In sprezzo, come sempre, di ogni risposta univoca, Bunin, nella scia dell’ultimo Tolstoj, ma senza il di lui messianesimo, è sensibile al fascino pervasivo del buddhismo, che appunto risposte non dà, ma almeno garantisce una percezione a noi non più accessibile dei sensi e del pensiero. Il racconto è spesso inteso come denuncia della violenza e della disumanità del giogo coloniale, e in parte lo è, ma al netto di ogni didascalismo, ai dogmi comunicativi di oggi appariranno razzisti i continui accenni alla primordialità animalesca dei cingalesi, funzionali invece al dissesto profondo dell’ontologia testuale. È anche il suo sguardo da cane a squadernare la centralità dell’epopea dell’uomo del risciò e a mettere sul suo stesso piano – potenzialmente fratelli? – l’anima del muto, cinico passeggero inglese, che rivelandosi all’improvviso mostrerà un inatteso travaglio e sensi di colpa in realtà immotivati nei confronti del primo.

Più breve, Il figlio è all’apparenza maggiormente asciutto, meno spumeggiante per sintassi, a rifrazione della natura arida dell’Algeria francese, della minore emergenza, tra protagonisti tutti occidentali, della sperequazione percettiva; ma anche qui, nel torrido meriggio filtrato da persiane invariabilmente chiuse, le anime della signora Marot e del giovane Emile, stralunato e strampalato poeta, cortocircuitano in un continuo spostarsi e collassare di piani, sprigionano energia, senza poter mai immaginare di toccarsi, attonite davanti a una sconcertante, incontrollabile forza distruttiva: «Dio mio, questa cosa non ha nome!».

Tre puntini, un adulterio
Pari però, per malia, all’amour fou è l’inafferrabile presenza autoriale, che esce e entra a piacimento dalla focalizzazione dei personaggi, ne conosce il karma ma gli nasconde il loro stesso volere o si limita al sentito dire, e soprattutto muove la trama con procedimenti di puro virtuosismo: un adulterio consumato in tre puntini di sospensione, l’uomo del risciò seduto per strada che legge il proprio destino negli occhi dell’inglese sul balcone, eccitati al vedere una nave entrare in porto, l’inquietante finale con due abissi – di sopra e di sotto – in mezzo al mare, nel fragore di tenebre degli stessi colori del serpente di venti pagine prima, tenuti sospesi l’uno sull’altro come il cielo di stuoie sventolato dai servi malesi sopra i bianchi in convivio.
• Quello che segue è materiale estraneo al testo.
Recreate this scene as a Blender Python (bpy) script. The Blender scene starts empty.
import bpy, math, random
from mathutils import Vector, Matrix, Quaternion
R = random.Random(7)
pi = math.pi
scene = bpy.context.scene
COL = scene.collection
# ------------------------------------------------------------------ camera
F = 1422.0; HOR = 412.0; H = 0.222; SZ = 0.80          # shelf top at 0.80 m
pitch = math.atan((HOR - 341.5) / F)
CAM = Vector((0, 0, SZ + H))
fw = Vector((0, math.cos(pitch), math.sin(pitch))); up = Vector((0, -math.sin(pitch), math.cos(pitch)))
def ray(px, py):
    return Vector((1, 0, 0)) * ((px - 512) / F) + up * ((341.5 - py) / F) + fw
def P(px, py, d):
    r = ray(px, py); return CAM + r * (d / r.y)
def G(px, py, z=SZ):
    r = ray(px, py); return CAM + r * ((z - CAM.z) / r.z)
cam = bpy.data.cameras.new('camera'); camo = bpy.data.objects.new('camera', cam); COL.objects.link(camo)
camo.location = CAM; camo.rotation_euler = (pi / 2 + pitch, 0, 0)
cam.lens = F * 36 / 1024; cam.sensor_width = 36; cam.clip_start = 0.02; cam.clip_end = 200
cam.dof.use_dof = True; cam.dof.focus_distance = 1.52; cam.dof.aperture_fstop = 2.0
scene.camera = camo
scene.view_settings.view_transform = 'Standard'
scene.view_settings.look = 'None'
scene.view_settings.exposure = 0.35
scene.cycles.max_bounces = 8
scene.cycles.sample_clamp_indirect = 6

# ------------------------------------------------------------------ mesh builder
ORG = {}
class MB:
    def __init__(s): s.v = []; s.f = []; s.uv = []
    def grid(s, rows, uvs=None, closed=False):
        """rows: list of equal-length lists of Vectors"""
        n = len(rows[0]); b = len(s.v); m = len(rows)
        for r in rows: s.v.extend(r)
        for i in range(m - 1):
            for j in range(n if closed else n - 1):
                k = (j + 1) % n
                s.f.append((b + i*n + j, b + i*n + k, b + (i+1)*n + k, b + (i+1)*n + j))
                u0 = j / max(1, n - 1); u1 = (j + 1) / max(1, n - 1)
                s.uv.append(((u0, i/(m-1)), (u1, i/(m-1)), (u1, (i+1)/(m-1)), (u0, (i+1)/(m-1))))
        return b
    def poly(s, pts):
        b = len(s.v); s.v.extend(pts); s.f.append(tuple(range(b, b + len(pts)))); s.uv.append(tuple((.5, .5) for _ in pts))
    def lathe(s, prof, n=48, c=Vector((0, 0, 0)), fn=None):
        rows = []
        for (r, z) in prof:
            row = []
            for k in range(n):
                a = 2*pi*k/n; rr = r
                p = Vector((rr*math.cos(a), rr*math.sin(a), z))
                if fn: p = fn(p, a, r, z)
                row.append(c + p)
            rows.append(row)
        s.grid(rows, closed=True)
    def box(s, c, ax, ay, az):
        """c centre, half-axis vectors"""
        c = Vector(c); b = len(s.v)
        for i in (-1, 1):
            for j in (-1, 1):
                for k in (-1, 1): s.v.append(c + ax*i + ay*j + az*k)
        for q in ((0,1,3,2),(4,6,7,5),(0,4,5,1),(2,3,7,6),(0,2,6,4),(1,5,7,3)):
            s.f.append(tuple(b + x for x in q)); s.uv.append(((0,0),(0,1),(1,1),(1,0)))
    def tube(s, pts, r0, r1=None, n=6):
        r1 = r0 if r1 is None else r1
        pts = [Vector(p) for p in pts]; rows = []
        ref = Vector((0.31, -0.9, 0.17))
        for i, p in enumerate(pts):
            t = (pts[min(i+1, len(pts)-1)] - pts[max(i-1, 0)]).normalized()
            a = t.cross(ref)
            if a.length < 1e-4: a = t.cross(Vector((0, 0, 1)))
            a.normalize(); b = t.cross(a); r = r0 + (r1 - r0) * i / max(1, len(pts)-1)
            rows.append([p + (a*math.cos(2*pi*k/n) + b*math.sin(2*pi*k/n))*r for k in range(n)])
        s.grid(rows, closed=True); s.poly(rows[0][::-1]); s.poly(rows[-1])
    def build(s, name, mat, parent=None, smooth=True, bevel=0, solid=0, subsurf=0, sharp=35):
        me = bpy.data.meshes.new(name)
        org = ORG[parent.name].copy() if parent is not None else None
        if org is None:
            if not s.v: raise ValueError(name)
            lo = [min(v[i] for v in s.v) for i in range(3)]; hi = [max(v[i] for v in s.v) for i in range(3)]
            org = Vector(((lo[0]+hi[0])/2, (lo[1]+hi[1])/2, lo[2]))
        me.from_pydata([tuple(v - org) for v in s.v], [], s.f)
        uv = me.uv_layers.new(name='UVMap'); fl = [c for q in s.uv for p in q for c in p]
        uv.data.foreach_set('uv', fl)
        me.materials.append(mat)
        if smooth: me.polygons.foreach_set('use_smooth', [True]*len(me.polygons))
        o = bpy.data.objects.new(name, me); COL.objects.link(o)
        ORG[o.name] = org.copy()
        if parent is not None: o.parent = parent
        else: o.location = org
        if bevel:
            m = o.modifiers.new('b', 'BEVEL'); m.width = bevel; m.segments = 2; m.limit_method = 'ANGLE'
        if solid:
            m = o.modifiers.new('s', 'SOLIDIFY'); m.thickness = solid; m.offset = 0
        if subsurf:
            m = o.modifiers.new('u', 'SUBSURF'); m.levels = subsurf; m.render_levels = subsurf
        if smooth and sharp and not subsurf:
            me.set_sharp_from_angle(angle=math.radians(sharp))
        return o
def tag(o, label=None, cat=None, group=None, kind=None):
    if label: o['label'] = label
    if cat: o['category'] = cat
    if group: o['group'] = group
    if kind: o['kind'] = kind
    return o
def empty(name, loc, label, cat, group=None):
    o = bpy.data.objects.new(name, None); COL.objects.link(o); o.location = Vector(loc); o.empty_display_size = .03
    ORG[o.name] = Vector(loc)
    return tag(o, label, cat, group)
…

A testimonianza della natura in qualche modo in fieri di un e-book – e questo andrà a comporre una più ampia edizione della prosa di Bunin – la minore cura redazionale spesa nel secondo racconto non inficia la magistrale versione di Zonghetti, lasciando tuttavia a nudo spigoli, ripetizioni e soprattutto il clamoroso fraintendimento di una frase cruciale: «‘Va bene, poi sarà il mio turno’ le dissi, senza dubitare un attimo della sua decisione», mentre la decisione è invece, fuor di dubbio, «mia».